On 12/16/2015 03:30 PM, Dave Garrett wrote:
On Wednesday, December 16, 2015 11:12:42 am John Foley wrote:
I apologize if this topic was previously discussed, I've only recently
joined the TLS mailer list.  While reviewing the TLS 1.3 draft (revision
10), section 7 begins with the following wording:

     In order to begin connection protection, the TLS Record Protocol
     requires specification of a suite of algorithms, a master secret, and
     the client and server random values.

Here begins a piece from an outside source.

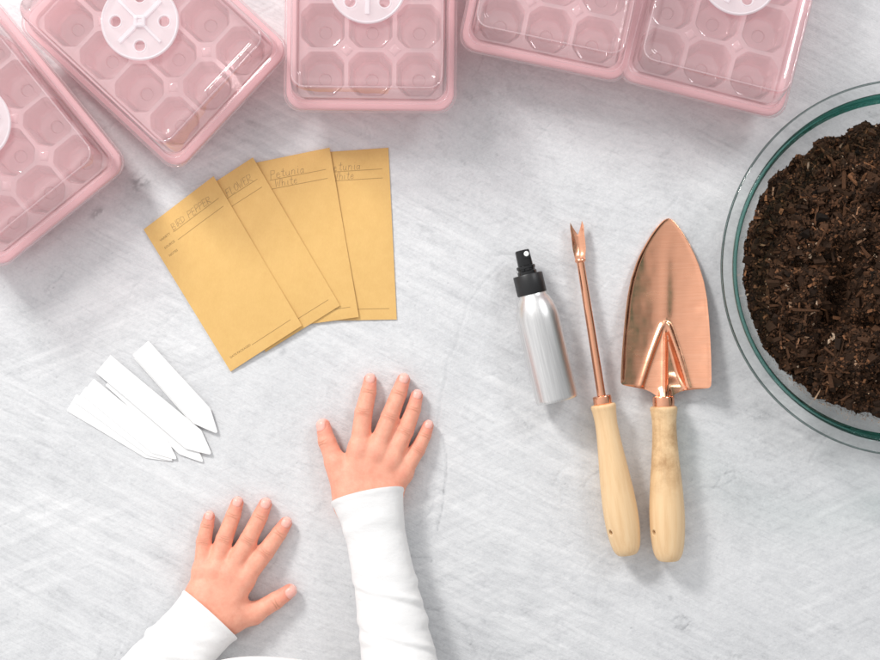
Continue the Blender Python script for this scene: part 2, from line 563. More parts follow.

However, when reading through all of section 7, there appears to be no
explicit use for the client and server random values.  While these
values would be used implicitly when the handshake messages are hashed,
and thus have bearing on the key schedule calculation, there appears to
be no explicit use of the client and server random values similar to
section 6.3 in the TLS 1.2 spec.

Am I interpreting this properly?
Yes, with the exception of the new downgrade protection mechanism that rides in 
the server random (in draft11 WIP), randoms are used implicitly via the 
handshake hash.

If the client and server random values
are no longer explicitly used in any key derivation logic, maybe this
should be noted in section 6.3.1, as implementors will no longer need to
parse these values when processing incoming messages.  Additionally, the
intro to section 7 is misleading to implementors, as it implies the
client and server random values are needed to derive the key schedule.
There's still a lot of stuff with "TODO" notes on it in there that needs 
revision with regard to this. In particular, SecurityParameters still contains the 
randoms as well as the old master secret. I agree that this needs explicit explanation.

The following issue and PR appear to be related to my question:

https://github.com/tlswg/tls13-spec/issues/185
https://github.com/tlswg/tls13-spec/pull/189
Not really. The issue there was a suggestion to regen the randoms on retry 
request. Yes, it touches the randoms, but it's a tangential issue. In any case, 
the idea in question has been shelved.


Dave


PS
When referencing sections in the draft, please do so not just by number. Those 
can change as sections change. I suggest linking to one of the numbered drafts 
and citing its section, where possible. 6.3.1 is already different between 
draft10 and the current draft11 WIP.
.

Thanks for answering my questions. Have you considered adding KAT values for the key derivation steps? This would be helpful to implementors. RFC5869 already has KAT values for HKDF-Extract and HKDF-Expand. But the TLS 1.3 spec has added HKDF-Expland-Label. Additionally, It would be useful to show intermediate KAT values for xSS, xES, mSS, and mES.